China's democracy dilemma
Substitute the word 'democracy' for 'independence', and the furious invective that Beijing leaders were throwing at Taiwan last week becomes easier to grasp. Real democracy on Chinese soil is far more dangerous to the Chinese Communist Party (CCP) leadership than a breakaway province.
Despite historical references to bringing Taiwan back into the fold, the party was in no hurry to conquer Taiwan as long it was ruled by the Kuomintang (KMT), in many ways a mirror image of itself.
The KMT and CCP, which have ruled the Chinese for more than 80 years, are twins from the same pod, the fruit of Sun Yat-sen's decision to ask the victorious Bolsheviks how to establish power after the fall of the Qing dynasty. It was Lenin's answer - a military-backed one-party centralised dictatorship - which provided the model for the founders of the KMT and the CCP. The latter began merely as the extreme left-wing of the KMT.
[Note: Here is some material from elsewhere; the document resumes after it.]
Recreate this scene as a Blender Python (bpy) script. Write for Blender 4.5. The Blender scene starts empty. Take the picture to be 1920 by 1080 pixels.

The challenge by Chen Shui-bian and his Democratic Progressive Party (DPP) shatters this cosy consensus. Now Taiwan could be the base for the democracy movement mainland leaders fear. And what will mainland Chinese think about democracy if Mr Chen runs Taiwan so well that it marches ahead of them? With no other party able to play a role, the CCP did nothing during Taiwan's massive arms build-up of the 1960s and 70s. The only serious military attack was in 1958 when Quemoy island was bombarded because Mao Zedong believed the Great Leap Forward had given him economic strength. When the mainland teetered on the edge of collapse, the attack stopped.
The next attack took place with the missile tests in 1995 and 1996 when the KMT permitted the first openly fought elections for the Legislative Assembly and the presidency.
So although a generation of mainlanders had been taught that it was the People Liberation Army's duty to liberate the Taiwanese from KMT oppression, the PLA did nothing until the Taiwanese had a chance to choose their own leaders.